Saskatchewan, under first-year head coach Craig Dickenson, finished atop the West Division with a 13-5 record before losing 20-13 to the eventual Grey Cup-champion Winnipeg Blue Bombers in the West final.

Toronto (4-14) missed the CFL playoffs for a second straight year. The Argos have a new head coach in Ryan Dinwiddie, a former quarterbacks coach with the Calgary Stampeders.

Lauther, 29, made his CFL debut with the Hamilton Tiger-Cats on Sept. 21, 2013, when they dropped a 28-26 decision to the Montreal Alouettes before 15,123 spectators at Moncton Stadium. The CFL staged an exhibition game at Huskies Stadium in 2005 as 11,148 watched Toronto and Hamilton battle to a 16-16 tie.

A three-day festival will precede the game in what the CFL says will mark its biggest Touchdown Atlantic ever.

“Our league belongs to Canadians from coast-to-coast-to-coast – and for one fabulous weekend this July, the East Coast will be its capital,” CFL commissioner Randy Ambrosie said in a statement. “We are bringing the football and the fun.

“We’re inviting everyone in Atlantic Canada to join the party, and everyone in the rest of the country to come for the game and stay for a vacation.”

The CFL said roughly 6,000 temporary seats will be installed at Huskies Stadium to boost capacity for the game to 10,000.

The previous four Touchdown Atlantic games were held in Moncton. Last year, Montreal defeated Toronto 28-22 before 10,126 spectators at Croix-Bleue Medavie Stadium.

“We’ve got that loyal fan base that just loves it and giving up that game is tough for them, especially doing it two years in a row,” said Argos GM Mike (Pinball) Clemons. “But we’ve all been asked to have that greater vision.

“One of the most important pieces of the puzzle when you look at our growth and where we’re going is a team in Atlantic Canada. To me, truly uniting us from coast to coast is a significant sacrifice for our season-ticket holder, but it’s a small sacrifice as we look at the vision of the league and where we’re trying to go.”

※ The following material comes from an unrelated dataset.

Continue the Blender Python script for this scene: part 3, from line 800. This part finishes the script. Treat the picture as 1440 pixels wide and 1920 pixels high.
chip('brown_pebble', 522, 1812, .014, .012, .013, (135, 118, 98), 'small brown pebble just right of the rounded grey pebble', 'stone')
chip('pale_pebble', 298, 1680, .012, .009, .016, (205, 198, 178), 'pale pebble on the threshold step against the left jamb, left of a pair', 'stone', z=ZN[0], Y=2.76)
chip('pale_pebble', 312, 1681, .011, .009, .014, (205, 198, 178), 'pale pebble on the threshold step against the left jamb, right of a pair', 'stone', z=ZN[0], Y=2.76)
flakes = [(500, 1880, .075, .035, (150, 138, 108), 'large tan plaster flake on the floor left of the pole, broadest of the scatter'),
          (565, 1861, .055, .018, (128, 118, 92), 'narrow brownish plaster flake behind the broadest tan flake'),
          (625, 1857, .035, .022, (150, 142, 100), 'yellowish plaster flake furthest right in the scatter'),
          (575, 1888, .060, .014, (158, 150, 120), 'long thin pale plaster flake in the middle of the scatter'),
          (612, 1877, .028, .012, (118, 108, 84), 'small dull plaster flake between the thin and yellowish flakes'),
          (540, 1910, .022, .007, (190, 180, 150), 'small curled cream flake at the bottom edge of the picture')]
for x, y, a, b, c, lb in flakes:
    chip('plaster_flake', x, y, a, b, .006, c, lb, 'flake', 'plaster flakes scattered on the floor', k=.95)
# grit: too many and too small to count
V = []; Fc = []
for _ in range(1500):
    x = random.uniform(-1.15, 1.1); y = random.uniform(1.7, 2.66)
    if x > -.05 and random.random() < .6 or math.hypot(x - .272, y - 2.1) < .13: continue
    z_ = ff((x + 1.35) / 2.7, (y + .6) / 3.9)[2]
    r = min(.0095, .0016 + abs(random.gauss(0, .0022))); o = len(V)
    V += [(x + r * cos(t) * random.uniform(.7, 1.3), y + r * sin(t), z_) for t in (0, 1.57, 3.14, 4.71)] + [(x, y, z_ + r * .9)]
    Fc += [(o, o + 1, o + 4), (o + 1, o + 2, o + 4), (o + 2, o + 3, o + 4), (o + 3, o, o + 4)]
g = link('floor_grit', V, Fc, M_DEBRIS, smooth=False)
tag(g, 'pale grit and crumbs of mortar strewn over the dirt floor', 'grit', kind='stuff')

Schooners Sports and Entertainment (SSE), a group trying to secure a CFL expansion franchise for Halifax, is again sponsoring the game. It did so also last year.

“The game here in 2005 had over 10,000 fans and I think having a regular-season game is super exciting,” said Bruce Bowser, a founder and owner of SSE. “We’ve been promoting Saskatchewan as a sort of a role model for what football in Atlantic Canada could look like with the fans, fan base and enthusiasm they have around the team.

“Atlantic Canadians seeing Roughriders fans and Riderville here is going to really be inspiring.”

Last month, Halifax Regional Municipality voted in favour of providing a one-time $20-million contribution to a proposed CFL-friendly stadium so long as it was located at a site other than Shannon Park. SSE had settled on a six- to eight-hectare site at Shannon Park, a surplus military site in north-end Dartmouth, for $110-million stadium.

But a report suggested the site lacks transportation options to get spectators to and from the venue and would need millions of dollars in infrastructure investment.

Ambrosie has remained bullish on Halifax becoming the league’s 10th franchise. But he has stated repeatedly it’s contingent on a suitable stadium being built in the largest city in Atlantic Canada.

“It’s a slow process, a lot slower than what I’m used to as an entrepreneur,” Bowser said. “We’re now out looking at other sites, we’re working very closely with the league and some of the teams to bring in their areas of expertise in buildings and team operations and management so we put the right plans together.”

Tickets will go on sale at the end of next month. Although prices weren’t announced, Ambrosie stressed the game will be affordable with an average ticket price of approximately $50.

For Lauther, a 10th team in the CFL would only reinforce what he’s continually told people across the league about the Maritimes.

“I’d like showing off where I’m from,” he said. “I always try to tell my teammates coaches and everyone else, how awesome it is out here and what it’s like.

“No one really has a chance to come out … but for me to be able to come back and at least play a couple games each year where friends and family could come see would be so special.”